January 2, 2013 – North by Northwest
The sun is shining when I arrive to Portland’s train
station. I take a seat on a bench outside and bask in the warmth. I’m content. The
sunshine is like a welcoming gift from the Northwest to me; unexpected and thoughtful.
I’ve got an hour or so before it’s time to get on the bus that will take me to
Eugene. My friend should be waiting for me there at the end of the line and we’ll
go together to the house.
I’ve had a glorious and wide-distance ranging six months, but I’m a bit travel weary and looking forward to hanging up the proverbial spurs for a little while.
I’ve had a glorious and wide-distance ranging six months, but I’m a bit travel weary and looking forward to hanging up the proverbial spurs for a little while.
If it rains the entire two months and I
never leave the house I don’t think I’ll mind at all. My introvert side has
been tapping me on the shoulder and pleading for this. It’s time to accommodate
that part of myself. I want to burrow in like a bear and hibernate with words.
The sun still bright in my eyes, I shoulder my bag and head
inside Union Station. I’m struck with a pleasant disconnect between the
outdoors and the interior of the building. There’s something about U.S. train
stations that conjure up the past like well-dressed ghosts. It’s like stepping back
into the 1930s or 1940s to those days my grandmother told me about when taking a
train trip with her mother was the most exciting thing she could plan for. It
makes me think of early America in the time when baseball meant something besides
money and steroids, of black and white photos of families and old coupes and
roadsters, of a patriotism that seemed noble and good, of community, of
neighborhoods, of ice blocks delivered door to door, of farms and vine grown
tomatoes doused with salt and eaten like apples. It’s an imaginary and
idealized America I like and wish were real.

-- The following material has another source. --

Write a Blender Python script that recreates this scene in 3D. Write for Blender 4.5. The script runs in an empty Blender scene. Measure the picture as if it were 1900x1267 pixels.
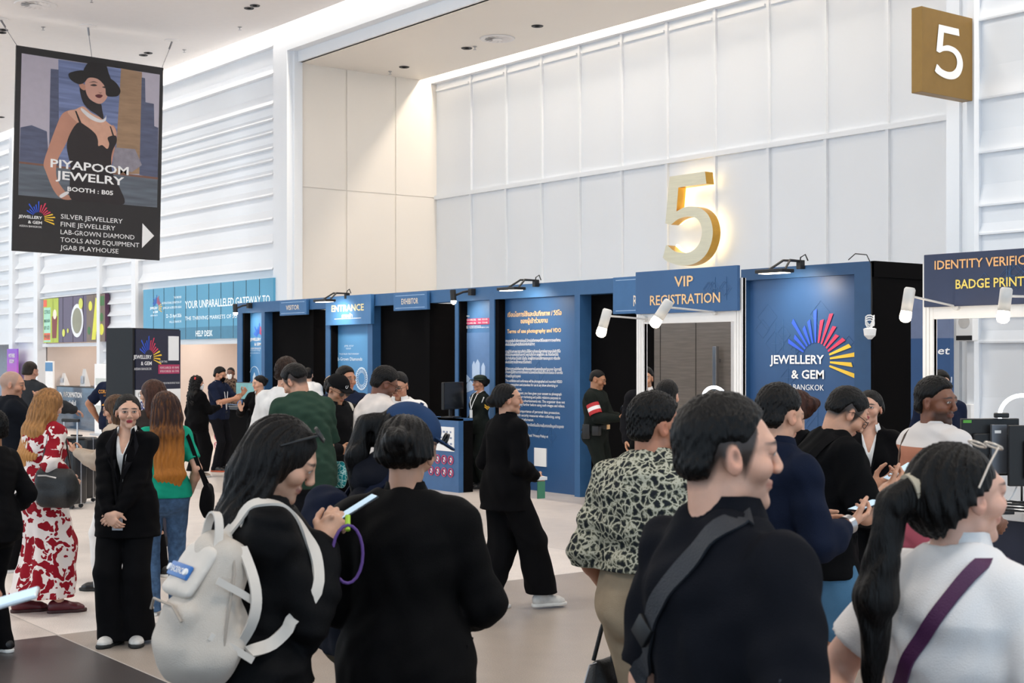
import bpy, bmesh, math, random
import numpy as np
from mathutils import Vector, Matrix
random.seed(4); np.random.seed(4)
SC = bpy.context.scene
COL = SC.collection
PI = math.pi
# ------------------------------------------------------------------ camera, world, lights, exposure
# world axes: X runs along the hall wall (towards the camera on the right), Y runs into the wall, Z up
F, HC = 2639.0, 1.85                       # focal length in pixels of the 1900 px frame, eye height
TH = math.atan(2036 / F); SN, CS = math.sin(TH), math.cos(TH)
cam = bpy.data.cameras.new('camera'); cam_o = bpy.data.objects.new('camera', cam); COL.objects.link(cam_o)
cam_o.location = (0, 0, HC); cam_o.rotation_euler = (PI/2, 0, math.atan2(SN, -CS) - PI/2)
cam.sensor_width = 36; cam.lens = F / 1900 * 36; cam.shift_y = 31.5 / 1900; cam.clip_end = 300
cam.dof.use_dof = True; cam.dof.focus_distance = 10.5; cam.dof.aperture_fstop = 9.0
SC.camera = cam_o
SC.view_settings.view_transform = 'Standard'; SC.view_settings.look = 'None'
SC.view_settings.gamma = 1; SC.view_settings.use_curve_mapping = False
SC.view_settings.exposure = 0.2
SC.cycles.use_denoising = True; SC.cycles.max_bounces = 6; SC.cycles.diffuse_bounces = 4
SC.cycles.glossy_bounces = 3; SC.cycles.sample_clamp_indirect = 6
wd = bpy.data.worlds.new('world'); SC.world = wd; wd.use_nodes = True
wd.node_tree.nodes['Background'].inputs[0].default_value = (0.63, 0.82, 1.0, 1)
wd.node_tree.nodes['Background'].inputs[1].default_value = 1.65

def area(name, loc, rot, sx, sy, power, color=(1, 1, 1), spread=PI):
    l = bpy.data.lights.new(name, 'AREA'); l.shape = 'RECTANGLE'; l.size = sx; l.size_y = sy
    l.energy = power; l.color = color; l.spread = spread
    o = bpy.data.objects.new(name, l); COL.objects.link(o); o.location = loc; o.rotation_euler = rot
    return o
def spot(name, loc, to, power, angle, blend=0.6, color=(1, .86, .68), r=0.03):
    l = bpy.data.lights.new(name, 'SPOT'); l.energy = power; l.spot_size = angle; l.spot_blend = blend
    l.color = color; l.shadow_soft_size = r
    o = bpy.data.objects.new(name, l); COL.objects.link(o); o.location = loc
    o.rotation_euler = (Vector(to) - Vector(loc)).to_track_quat('-Z', 'Y').to_euler()
    return o
WARM = (1, .86, .70)
# light coves above the slat wall, the recess wall and the right slat wall
area('cove_lamp', (-45, 13.45, 8.85), (math.radians(12), 0, 0), 40, .12, 1250, WARM)
area('cove_lamp', (-17, 13.45, 8.85), (math.radians(12), 0, 0), 15.5, .12, 430, WARM)
area('cove_lamp', (-3, 13.45, 8.85), (math.radians(12), 0, 0), 12, .12, 420, WARM)
area('cove_lamp', (-17, 16.86, 8.0), (math.radians(6), 0, 0), 15, .1, 300, WARM)
area('cove_lamp', (-24.45, 15.5, 8.0), (0, math.radians(10), 0), .12, 2.0, 6, WARM)
# rows of ceiling downlights, grouped into the bays they light
for _x in (-40, -30, -20, -10, 0):
    for _y in (-6, 2, 9):
        area('ceiling_lamp', (_x, _y, 8.2), (0, 0, 0), 1.6, 1.6, 175, (1, .93, .84))
area('recess_lamp', (-18, 15.2, 7.6), (0, 0, 0), 10, .5, 60, (1, .88, .74))

# ------------------------------------------------------------------ helpers
def ray(px):
    k = (px - 950) / F
    return (-CS + SN * k, SN + CS * k)
def on_plane(px, py, Y):                    # a pixel of the reference frame -> (X, Z) on the wall plane Y
    d = ray(px); D = Y / d[1]
    return d[0] * D, HC + (665 - py) / F * D
def at(px, D, z=0.0):                       # a pixel column and a distance -> a point at height z
    d = ray(px); return Vector((d[0] * D, d[1] * D, z))
def zat(py, D): return HC + (665 - py) / F * D
def lin(c):
    if isinstance(c, str):
        c = [int(c[i:i+2], 16) / 255 for i in (0, 2, 4)]
    return tuple(v / 12.92 if v <= .04045 else ((v + .055) / 1.055) ** 2.4 for v in c)
MATS = {}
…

I’m not in the past though, I’m here. The minutes tick by
and, more or less on schedule, the bus arrives. I find a window seat and settle
in for the ride. At the last moment a man rushes up to the bus, convinces the
driver to let him on, and then, in a flurry of exalted good timing, takes the
seat next to me. Practicing for my upcoming antisocial era, I stick in my
earphones which is usually a good deterrent against being talked to (maybe by usually I mean sometimes).
My seatmate is a city councilor and art connoisseur. He’s
just back from a museum opening in Philadelphia and knows all about the art I’ve
so recently seen in Europe. “Did you go to the Tate?” he asks me. “Did you see
the Peggy Guggenheim collection?”
“I’ll have to go back for those,” I tell him. “There are so
many museums to see.”
We talk art and books until he gets off in Salem. Through the
window, I watch him collect his bags and think that it’s nice to be able to
have a conversation for once in my own language especially if it’s about things
I enjoy.
The last hour speeds away and it’s a darkening sky that
shows me the fields and vineyards that lay between Salem and Eugene. I stare
out at the landscape that I swear I’d seen weeks before and thousands of miles
away. The world is all the same. Italy, Spain, Oregon, California all so
similar in their vineyards. And yet, even in the similarity the world is all so
different; language, culture, expectations and rituals dictating different ways
of life. I let the thoughts gossip in my head and just listen in like the
eavesdropper I am.
We’ve made several stops along the way and at the Eugene
Station everyone gets off the bus except for me. I’m going all the way to the
end of the line. Less than five minutes later, the bus pulls up to the curb and
I shoulder my bag and trudge up to the front of the bus. “Thank you,” I tell
the driver.
“You’re welcome,” he says, “bye now.”
My friend isn’t waiting for me at the stop. I turn a circle
looking for the best spot to wait. Then I remember I don’t have to simply sit
and wait. I pull out my phone and as I’m dialing her office number and feeling
the grateful ease of having a working phone I see her walking my way. After
greetings are exchanged and dinner consumed we catch the bus to Springfield and
head home.
We walk across the street from the bus stop to a blue house.
My friend unlocks the door and we go inside. I’ve arrived. I’ve come home.
Again. For where I am, I’m home and home is a place where the porch light is on
and the cat is waiting just inside the door.